Exercise brief ::
Scan the records for the word "this". Copy each line that includes it.

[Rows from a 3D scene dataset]
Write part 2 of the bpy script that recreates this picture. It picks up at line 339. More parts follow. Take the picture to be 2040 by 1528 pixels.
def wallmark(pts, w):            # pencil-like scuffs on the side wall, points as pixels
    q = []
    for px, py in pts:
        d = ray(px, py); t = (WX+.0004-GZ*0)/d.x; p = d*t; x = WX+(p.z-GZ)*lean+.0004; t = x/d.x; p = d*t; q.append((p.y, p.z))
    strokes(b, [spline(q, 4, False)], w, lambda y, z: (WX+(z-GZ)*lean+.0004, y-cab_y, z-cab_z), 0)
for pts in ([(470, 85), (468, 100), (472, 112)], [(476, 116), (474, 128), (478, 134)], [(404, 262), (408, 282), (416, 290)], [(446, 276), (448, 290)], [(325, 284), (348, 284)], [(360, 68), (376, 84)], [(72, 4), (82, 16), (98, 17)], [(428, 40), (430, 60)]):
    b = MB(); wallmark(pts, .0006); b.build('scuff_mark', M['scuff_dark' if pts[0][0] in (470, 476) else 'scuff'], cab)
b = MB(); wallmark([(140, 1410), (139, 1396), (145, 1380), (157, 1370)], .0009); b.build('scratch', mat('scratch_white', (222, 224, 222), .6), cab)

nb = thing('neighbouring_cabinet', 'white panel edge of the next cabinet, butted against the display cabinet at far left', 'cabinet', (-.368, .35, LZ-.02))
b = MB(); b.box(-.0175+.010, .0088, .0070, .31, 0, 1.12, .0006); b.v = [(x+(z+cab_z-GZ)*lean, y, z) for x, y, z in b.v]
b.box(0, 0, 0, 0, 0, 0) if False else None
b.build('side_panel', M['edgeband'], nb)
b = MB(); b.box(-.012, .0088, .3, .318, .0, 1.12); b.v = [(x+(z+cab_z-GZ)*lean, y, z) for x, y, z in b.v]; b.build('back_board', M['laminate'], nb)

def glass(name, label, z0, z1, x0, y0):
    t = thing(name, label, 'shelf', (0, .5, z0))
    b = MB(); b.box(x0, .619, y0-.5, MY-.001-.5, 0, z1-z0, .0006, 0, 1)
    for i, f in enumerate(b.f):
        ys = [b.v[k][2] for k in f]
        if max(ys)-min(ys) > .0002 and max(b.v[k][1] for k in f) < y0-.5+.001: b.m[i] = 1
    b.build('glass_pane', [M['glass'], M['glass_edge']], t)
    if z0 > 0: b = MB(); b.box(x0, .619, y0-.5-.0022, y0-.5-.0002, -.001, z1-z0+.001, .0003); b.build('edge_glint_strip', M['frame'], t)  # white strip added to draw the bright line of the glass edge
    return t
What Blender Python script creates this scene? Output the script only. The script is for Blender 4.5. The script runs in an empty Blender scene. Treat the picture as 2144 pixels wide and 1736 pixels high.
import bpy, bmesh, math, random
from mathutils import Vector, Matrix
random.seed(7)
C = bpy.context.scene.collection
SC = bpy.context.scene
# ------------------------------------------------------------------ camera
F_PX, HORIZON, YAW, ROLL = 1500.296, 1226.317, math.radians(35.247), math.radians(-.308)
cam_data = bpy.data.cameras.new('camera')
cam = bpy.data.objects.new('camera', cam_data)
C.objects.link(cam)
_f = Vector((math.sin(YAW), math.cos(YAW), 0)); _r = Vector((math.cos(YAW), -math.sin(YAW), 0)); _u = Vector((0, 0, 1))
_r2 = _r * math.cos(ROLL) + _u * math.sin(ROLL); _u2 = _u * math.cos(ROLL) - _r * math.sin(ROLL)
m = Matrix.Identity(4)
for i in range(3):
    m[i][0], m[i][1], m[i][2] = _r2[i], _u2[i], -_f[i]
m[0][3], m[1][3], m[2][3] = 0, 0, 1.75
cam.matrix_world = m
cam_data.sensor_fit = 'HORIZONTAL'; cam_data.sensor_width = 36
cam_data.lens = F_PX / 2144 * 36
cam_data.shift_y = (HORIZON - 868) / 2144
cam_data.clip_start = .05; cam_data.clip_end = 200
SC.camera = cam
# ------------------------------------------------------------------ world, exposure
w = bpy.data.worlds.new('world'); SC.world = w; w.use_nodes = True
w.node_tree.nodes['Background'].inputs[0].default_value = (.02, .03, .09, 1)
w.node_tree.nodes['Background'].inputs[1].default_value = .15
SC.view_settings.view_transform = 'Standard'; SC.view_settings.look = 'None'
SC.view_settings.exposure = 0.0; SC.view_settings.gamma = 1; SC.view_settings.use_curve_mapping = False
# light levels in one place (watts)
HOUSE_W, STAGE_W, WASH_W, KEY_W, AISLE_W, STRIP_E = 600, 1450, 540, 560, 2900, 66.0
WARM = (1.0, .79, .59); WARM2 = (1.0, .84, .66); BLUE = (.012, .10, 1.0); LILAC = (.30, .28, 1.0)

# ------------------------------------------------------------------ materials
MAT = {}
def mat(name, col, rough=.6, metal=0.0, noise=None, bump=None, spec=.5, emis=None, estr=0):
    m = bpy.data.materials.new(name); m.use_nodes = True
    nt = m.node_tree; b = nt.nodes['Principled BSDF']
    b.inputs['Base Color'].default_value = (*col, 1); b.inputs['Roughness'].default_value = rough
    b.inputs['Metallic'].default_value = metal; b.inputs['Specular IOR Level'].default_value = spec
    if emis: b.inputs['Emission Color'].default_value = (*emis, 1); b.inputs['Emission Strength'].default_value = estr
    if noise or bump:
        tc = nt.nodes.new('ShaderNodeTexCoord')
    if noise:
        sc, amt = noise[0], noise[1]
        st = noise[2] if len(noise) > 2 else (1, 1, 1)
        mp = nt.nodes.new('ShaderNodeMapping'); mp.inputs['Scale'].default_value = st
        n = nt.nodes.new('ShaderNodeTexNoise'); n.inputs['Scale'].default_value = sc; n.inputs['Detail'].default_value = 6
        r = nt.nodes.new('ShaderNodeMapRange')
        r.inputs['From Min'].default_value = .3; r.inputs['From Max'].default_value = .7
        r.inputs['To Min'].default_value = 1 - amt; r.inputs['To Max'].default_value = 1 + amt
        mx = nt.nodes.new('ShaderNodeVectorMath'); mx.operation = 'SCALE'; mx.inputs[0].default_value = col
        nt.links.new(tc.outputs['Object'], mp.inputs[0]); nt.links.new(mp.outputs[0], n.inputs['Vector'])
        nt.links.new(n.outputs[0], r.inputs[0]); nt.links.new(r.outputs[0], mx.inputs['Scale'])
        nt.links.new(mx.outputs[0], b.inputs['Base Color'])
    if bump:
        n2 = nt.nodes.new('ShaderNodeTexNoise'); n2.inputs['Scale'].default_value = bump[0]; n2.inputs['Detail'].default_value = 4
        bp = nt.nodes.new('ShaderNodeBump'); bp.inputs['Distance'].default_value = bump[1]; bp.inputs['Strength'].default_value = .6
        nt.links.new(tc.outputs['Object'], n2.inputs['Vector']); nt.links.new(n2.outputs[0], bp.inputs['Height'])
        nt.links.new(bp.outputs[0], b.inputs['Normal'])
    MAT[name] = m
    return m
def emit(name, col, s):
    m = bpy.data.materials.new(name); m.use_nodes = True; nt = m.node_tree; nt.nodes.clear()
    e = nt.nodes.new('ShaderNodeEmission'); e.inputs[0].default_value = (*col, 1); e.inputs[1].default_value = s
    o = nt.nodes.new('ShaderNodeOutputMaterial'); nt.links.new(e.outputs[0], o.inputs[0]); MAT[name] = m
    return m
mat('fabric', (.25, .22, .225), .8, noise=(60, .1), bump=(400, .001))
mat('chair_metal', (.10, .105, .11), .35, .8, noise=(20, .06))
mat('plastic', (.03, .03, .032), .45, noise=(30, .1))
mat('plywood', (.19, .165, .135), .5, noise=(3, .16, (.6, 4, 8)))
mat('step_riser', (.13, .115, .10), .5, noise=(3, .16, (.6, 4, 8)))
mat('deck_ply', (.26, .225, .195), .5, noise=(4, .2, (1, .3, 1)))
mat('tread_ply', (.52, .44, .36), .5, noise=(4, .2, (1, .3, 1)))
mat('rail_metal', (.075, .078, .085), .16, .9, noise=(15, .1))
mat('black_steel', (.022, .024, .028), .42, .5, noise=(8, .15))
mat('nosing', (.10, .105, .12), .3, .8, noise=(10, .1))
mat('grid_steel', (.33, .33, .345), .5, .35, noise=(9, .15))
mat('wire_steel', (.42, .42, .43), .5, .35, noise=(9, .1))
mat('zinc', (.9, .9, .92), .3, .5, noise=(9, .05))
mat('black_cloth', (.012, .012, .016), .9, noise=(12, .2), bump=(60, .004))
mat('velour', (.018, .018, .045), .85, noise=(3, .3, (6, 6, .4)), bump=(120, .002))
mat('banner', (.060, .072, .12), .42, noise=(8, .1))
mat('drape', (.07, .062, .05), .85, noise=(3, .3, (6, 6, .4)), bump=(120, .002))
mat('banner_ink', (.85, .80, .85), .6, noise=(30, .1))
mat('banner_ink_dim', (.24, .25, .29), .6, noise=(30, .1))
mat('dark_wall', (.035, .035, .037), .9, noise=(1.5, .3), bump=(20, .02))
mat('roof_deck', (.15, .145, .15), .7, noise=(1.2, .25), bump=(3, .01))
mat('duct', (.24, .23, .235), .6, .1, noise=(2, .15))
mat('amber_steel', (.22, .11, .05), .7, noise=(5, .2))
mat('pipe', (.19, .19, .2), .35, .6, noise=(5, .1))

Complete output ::
Write part 2 of the bpy script that recreates this picture. It picks up at line 339. More parts follow. Take the picture to be 2040 by 1528 pixels.
What Blender Python script creates this scene? Output the script only. The script is for Blender 4.5. The script runs in an empty Blender scene. Treat the picture as 2144 pixels wide and 1736 pixels high.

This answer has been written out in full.